### [RECORDED DATA]

——

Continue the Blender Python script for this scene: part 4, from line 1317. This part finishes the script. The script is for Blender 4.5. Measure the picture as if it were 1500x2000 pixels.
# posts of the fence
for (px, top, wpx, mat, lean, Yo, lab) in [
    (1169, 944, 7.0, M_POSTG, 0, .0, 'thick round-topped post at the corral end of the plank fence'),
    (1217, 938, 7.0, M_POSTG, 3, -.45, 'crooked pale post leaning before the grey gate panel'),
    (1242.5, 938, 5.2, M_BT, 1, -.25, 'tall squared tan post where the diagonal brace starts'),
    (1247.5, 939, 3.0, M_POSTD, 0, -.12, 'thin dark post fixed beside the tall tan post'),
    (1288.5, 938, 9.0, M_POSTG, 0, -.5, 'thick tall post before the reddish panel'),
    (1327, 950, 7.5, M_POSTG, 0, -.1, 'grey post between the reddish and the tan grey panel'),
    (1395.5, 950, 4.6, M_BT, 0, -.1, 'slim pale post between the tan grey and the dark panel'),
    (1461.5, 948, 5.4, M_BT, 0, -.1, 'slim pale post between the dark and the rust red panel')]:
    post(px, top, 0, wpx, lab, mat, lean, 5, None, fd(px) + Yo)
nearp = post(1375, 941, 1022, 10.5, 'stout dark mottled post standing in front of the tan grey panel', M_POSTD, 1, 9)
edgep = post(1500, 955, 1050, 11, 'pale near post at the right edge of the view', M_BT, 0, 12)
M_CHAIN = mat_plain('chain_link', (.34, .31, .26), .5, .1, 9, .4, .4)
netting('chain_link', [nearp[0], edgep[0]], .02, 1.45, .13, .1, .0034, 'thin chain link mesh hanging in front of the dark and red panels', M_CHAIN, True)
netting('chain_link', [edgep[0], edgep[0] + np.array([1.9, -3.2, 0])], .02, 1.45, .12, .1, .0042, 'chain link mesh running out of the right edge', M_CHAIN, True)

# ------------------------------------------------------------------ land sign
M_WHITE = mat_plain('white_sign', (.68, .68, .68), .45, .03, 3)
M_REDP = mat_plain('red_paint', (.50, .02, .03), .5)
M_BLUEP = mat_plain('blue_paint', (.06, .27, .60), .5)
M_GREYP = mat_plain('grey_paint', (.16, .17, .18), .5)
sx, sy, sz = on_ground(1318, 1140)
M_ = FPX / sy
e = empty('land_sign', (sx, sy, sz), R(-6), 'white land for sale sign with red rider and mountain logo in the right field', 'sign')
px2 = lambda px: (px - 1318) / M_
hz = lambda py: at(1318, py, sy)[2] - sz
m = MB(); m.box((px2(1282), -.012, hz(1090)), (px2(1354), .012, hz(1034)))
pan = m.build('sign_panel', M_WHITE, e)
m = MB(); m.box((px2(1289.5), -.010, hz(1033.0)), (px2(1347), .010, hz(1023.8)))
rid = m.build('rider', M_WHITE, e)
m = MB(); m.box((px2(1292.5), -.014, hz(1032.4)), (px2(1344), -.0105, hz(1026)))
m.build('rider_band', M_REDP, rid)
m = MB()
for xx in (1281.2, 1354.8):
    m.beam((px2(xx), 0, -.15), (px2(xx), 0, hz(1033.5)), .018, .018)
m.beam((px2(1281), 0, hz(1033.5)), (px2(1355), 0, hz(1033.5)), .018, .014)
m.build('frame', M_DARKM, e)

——

### [PROBLEM REQUIREMENTS]
Output exactly the leading lines of the data, up to and including the line marked by "netting('chain_link', [edgep[0], edgep[0]".

### [OUTPUT OF THE EXERCISE]
Continue the Blender Python script for this scene: part 4, from line 1317. This part finishes the script. The script is for Blender 4.5. Measure the picture as if it were 1500x2000 pixels.
# posts of the fence
for (px, top, wpx, mat, lean, Yo, lab) in [
    (1169, 944, 7.0, M_POSTG, 0, .0, 'thick round-topped post at the corral end of the plank fence'),
    (1217, 938, 7.0, M_POSTG, 3, -.45, 'crooked pale post leaning before the grey gate panel'),
    (1242.5, 938, 5.2, M_BT, 1, -.25, 'tall squared tan post where the diagonal brace starts'),
    (1247.5, 939, 3.0, M_POSTD, 0, -.12, 'thin dark post fixed beside the tall tan post'),
    (1288.5, 938, 9.0, M_POSTG, 0, -.5, 'thick tall post before the reddish panel'),
    (1327, 950, 7.5, M_POSTG, 0, -.1, 'grey post between the reddish and the tan grey panel'),
    (1395.5, 950, 4.6, M_BT, 0, -.1, 'slim pale post between the tan grey and the dark panel'),
    (1461.5, 948, 5.4, M_BT, 0, -.1, 'slim pale post between the dark and the rust red panel')]:
    post(px, top, 0, wpx, lab, mat, lean, 5, None, fd(px) + Yo)
nearp = post(1375, 941, 1022, 10.5, 'stout dark mottled post standing in front of the tan grey panel', M_POSTD, 1, 9)
edgep = post(1500, 955, 1050, 11, 'pale near post at the right edge of the view', M_BT, 0, 12)
M_CHAIN = mat_plain('chain_link', (.34, .31, .26), .5, .1, 9, .4, .4)
netting('chain_link', [nearp[0], edgep[0]], .02, 1.45, .13, .1, .0034, 'thin chain link mesh hanging in front of the dark and red panels', M_CHAIN, True)
netting('chain_link', [edgep[0], edgep[0] + np.array([1.9, -3.2, 0])], .02, 1.45, .12, .1, .0042, 'chain link mesh running out of the right edge', M_CHAIN, True)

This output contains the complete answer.